# DATASET SECTION
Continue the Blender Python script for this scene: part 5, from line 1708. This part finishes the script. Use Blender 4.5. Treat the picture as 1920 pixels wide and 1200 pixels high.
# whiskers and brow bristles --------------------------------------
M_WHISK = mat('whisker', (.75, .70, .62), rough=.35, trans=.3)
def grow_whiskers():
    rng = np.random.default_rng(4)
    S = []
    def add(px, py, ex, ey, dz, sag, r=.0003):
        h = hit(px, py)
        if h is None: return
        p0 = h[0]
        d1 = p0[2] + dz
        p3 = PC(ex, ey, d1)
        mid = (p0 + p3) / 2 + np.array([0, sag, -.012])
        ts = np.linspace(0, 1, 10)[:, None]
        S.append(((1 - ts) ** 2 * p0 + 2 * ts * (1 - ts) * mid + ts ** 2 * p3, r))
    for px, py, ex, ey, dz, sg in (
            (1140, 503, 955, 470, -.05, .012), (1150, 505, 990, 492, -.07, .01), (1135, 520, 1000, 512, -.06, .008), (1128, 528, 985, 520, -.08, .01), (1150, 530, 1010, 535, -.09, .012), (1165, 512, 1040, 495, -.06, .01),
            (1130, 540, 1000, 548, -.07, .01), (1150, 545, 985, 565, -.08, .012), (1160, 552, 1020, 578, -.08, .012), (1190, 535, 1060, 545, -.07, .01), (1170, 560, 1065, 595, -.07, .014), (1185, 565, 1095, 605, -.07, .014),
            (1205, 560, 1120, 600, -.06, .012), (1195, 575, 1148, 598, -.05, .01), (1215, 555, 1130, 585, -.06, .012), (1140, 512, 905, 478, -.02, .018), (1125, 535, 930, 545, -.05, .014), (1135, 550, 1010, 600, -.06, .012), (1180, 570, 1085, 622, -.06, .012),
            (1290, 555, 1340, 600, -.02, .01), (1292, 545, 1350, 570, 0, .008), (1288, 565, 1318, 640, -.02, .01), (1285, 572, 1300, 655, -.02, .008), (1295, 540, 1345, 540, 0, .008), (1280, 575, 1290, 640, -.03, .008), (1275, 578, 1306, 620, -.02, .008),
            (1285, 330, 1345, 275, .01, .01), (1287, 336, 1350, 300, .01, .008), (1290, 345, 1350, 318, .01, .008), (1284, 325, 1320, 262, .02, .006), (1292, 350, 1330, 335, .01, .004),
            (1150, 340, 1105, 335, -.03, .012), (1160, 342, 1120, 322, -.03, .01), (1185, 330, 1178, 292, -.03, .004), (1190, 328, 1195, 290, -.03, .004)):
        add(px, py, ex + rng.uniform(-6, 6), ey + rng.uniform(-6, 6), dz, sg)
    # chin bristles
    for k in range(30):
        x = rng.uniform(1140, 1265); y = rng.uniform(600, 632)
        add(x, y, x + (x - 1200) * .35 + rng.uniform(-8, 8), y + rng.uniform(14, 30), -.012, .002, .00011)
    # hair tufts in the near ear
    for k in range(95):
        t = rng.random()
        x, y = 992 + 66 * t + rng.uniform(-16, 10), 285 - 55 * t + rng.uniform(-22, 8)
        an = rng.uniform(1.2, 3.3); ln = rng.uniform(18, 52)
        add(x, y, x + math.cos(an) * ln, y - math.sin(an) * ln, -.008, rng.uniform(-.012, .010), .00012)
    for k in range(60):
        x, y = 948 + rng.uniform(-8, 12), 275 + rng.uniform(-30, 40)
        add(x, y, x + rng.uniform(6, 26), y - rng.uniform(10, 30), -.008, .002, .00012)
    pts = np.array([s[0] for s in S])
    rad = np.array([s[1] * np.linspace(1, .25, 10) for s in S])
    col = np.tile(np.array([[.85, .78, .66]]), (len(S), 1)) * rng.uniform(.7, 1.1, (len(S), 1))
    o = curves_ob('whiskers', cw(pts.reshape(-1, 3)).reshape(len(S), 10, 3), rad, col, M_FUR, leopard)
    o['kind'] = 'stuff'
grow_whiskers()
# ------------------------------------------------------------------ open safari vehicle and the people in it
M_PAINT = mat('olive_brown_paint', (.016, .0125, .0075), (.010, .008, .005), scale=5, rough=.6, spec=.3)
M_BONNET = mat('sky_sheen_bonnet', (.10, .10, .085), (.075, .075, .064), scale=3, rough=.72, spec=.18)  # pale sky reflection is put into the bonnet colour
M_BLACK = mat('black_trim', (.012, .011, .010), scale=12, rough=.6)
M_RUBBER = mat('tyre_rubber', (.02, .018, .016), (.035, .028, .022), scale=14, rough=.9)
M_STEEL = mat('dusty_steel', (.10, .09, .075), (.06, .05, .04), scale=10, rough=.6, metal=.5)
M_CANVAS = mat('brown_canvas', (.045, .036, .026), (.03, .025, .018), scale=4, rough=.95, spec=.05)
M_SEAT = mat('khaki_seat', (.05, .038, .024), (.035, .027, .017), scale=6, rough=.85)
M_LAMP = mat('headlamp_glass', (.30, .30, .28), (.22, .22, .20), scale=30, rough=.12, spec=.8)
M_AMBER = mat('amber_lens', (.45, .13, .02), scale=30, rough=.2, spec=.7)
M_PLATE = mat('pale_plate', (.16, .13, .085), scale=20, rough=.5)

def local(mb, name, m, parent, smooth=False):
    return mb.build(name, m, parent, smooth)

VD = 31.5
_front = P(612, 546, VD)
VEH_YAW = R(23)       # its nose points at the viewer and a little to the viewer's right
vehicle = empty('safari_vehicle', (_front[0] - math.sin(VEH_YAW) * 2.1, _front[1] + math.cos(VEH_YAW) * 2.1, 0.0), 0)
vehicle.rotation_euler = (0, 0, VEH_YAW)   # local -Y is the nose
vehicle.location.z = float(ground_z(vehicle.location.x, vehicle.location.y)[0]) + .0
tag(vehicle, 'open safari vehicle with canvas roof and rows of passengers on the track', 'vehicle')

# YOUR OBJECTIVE
Every line of the material must be returned exactly as it appears.

# EXPECTED ANSWER
Continue the Blender Python script for this scene: part 5, from line 1708. This part finishes the script. Use Blender 4.5. Treat the picture as 1920 pixels wide and 1200 pixels high.
# whiskers and brow bristles --------------------------------------
M_WHISK = mat('whisker', (.75, .70, .62), rough=.35, trans=.3)
def grow_whiskers():
    rng = np.random.default_rng(4)
    S = []
    def add(px, py, ex, ey, dz, sag, r=.0003):
        h = hit(px, py)
        if h is None: return
        p0 = h[0]
        d1 = p0[2] + dz
        p3 = PC(ex, ey, d1)
        mid = (p0 + p3) / 2 + np.array([0, sag, -.012])
        ts = np.linspace(0, 1, 10)[:, None]
        S.append(((1 - ts) ** 2 * p0 + 2 * ts * (1 - ts) * mid + ts ** 2 * p3, r))
    for px, py, ex, ey, dz, sg in (
            (1140, 503, 955, 470, -.05, .012), (1150, 505, 990, 492, -.07, .01), (1135, 520, 1000, 512, -.06, .008), (1128, 528, 985, 520, -.08, .01), (1150, 530, 1010, 535, -.09, .012), (1165, 512, 1040, 495, -.06, .01),
            (1130, 540, 1000, 548, -.07, .01), (1150, 545, 985, 565, -.08, .012), (1160, 552, 1020, 578, -.08, .012), (1190, 535, 1060, 545, -.07, .01), (1170, 560, 1065, 595, -.07, .014), (1185, 565, 1095, 605, -.07, .014),
            (1205, 560, 1120, 600, -.06, .012), (1195, 575, 1148, 598, -.05, .01), (1215, 555, 1130, 585, -.06, .012), (1140, 512, 905, 478, -.02, .018), (1125, 535, 930, 545, -.05, .014), (1135, 550, 1010, 600, -.06, .012), (1180, 570, 1085, 622, -.06, .012),
            (1290, 555, 1340, 600, -.02, .01), (1292, 545, 1350, 570, 0, .008), (1288, 565, 1318, 640, -.02, .01), (1285, 572, 1300, 655, -.02, .008), (1295, 540, 1345, 540, 0, .008), (1280, 575, 1290, 640, -.03, .008), (1275, 578, 1306, 620, -.02, .008),
            (1285, 330, 1345, 275, .01, .01), (1287, 336, 1350, 300, .01, .008), (1290, 345, 1350, 318, .01, .008), (1284, 325, 1320, 262, .02, .006), (1292, 350, 1330, 335, .01, .004),
            (1150, 340, 1105, 335, -.03, .012), (1160, 342, 1120, 322, -.03, .01), (1185, 330, 1178, 292, -.03, .004), (1190, 328, 1195, 290, -.03, .004)):
        add(px, py, ex + rng.uniform(-6, 6), ey + rng.uniform(-6, 6), dz, sg)
    # chin bristles
    for k in range(30):
        x = rng.uniform(1140, 1265); y = rng.uniform(600, 632)
        add(x, y, x + (x - 1200) * .35 + rng.uniform(-8, 8), y + rng.uniform(14, 30), -.012, .002, .00011)
    # hair tufts in the near ear
    for k in range(95):
        t = rng.random()
        x, y = 992 + 66 * t + rng.uniform(-16, 10), 285 - 55 * t + rng.uniform(-22, 8)
        an = rng.uniform(1.2, 3.3); ln = rng.uniform(18, 52)
        add(x, y, x + math.cos(an) * ln, y - math.sin(an) * ln, -.008, rng.uniform(-.012, .010), .00012)
    for k in range(60):
        x, y = 948 + rng.uniform(-8, 12), 275 + rng.uniform(-30, 40)
        add(x, y, x + rng.uniform(6, 26), y - rng.uniform(10, 30), -.008, .002, .00012)
    pts = np.array([s[0] for s in S])
    rad = np.array([s[1] * np.linspace(1, .25, 10) for s in S])
    col = np.tile(np.array([[.85, .78, .66]]), (len(S), 1)) * rng.uniform(.7, 1.1, (len(S), 1))
    o = curves_ob('whiskers', cw(pts.reshape(-1, 3)).reshape(len(S), 10, 3), rad, col, M_FUR, leopard)
    o['kind'] = 'stuff'
grow_whiskers()
# ------------------------------------------------------------------ open safari vehicle and the people in it
M_PAINT = mat('olive_brown_paint', (.016, .0125, .0075), (.010, .008, .005), scale=5, rough=.6, spec=.3)
M_BONNET = mat('sky_sheen_bonnet', (.10, .10, .085), (.075, .075, .064), scale=3, rough=.72, spec=.18)  # pale sky reflection is put into the bonnet colour
M_BLACK = mat('black_trim', (.012, .011, .010), scale=12, rough=.6)
M_RUBBER = mat('tyre_rubber', (.02, .018, .016), (.035, .028, .022), scale=14, rough=.9)
M_STEEL = mat('dusty_steel', (.10, .09, .075), (.06, .05, .04), scale=10, rough=.6, metal=.5)
M_CANVAS = mat('brown_canvas', (.045, .036, .026), (.03, .025, .018), scale=4, rough=.95, spec=.05)
M_SEAT = mat('khaki_seat', (.05, .038, .024), (.035, .027, .017), scale=6, rough=.85)
M_LAMP = mat('headlamp_glass', (.30, .30, .28), (.22, .22, .20), scale=30, rough=.12, spec=.8)
M_AMBER = mat('amber_lens', (.45, .13, .02), scale=30, rough=.2, spec=.7)
M_PLATE = mat('pale_plate', (.16, .13, .085), scale=20, rough=.5)

def local(mb, name, m, parent, smooth=False):
    return mb.build(name, m, parent, smooth)

VD = 31.5
_front = P(612, 546, VD)
VEH_YAW = R(23)       # its nose points at the viewer and a little to the viewer's right
vehicle = empty('safari_vehicle', (_front[0] - math.sin(VEH_YAW) * 2.1, _front[1] + math.cos(VEH_YAW) * 2.1, 0.0), 0)
vehicle.rotation_euler = (0, 0, VEH_YAW)   # local -Y is the nose
vehicle.location.z = float(ground_z(vehicle.location.x, vehicle.location.y)[0]) + .0
tag(vehicle, 'open safari vehicle with canvas roof and rows of passengers on the track', 'vehicle')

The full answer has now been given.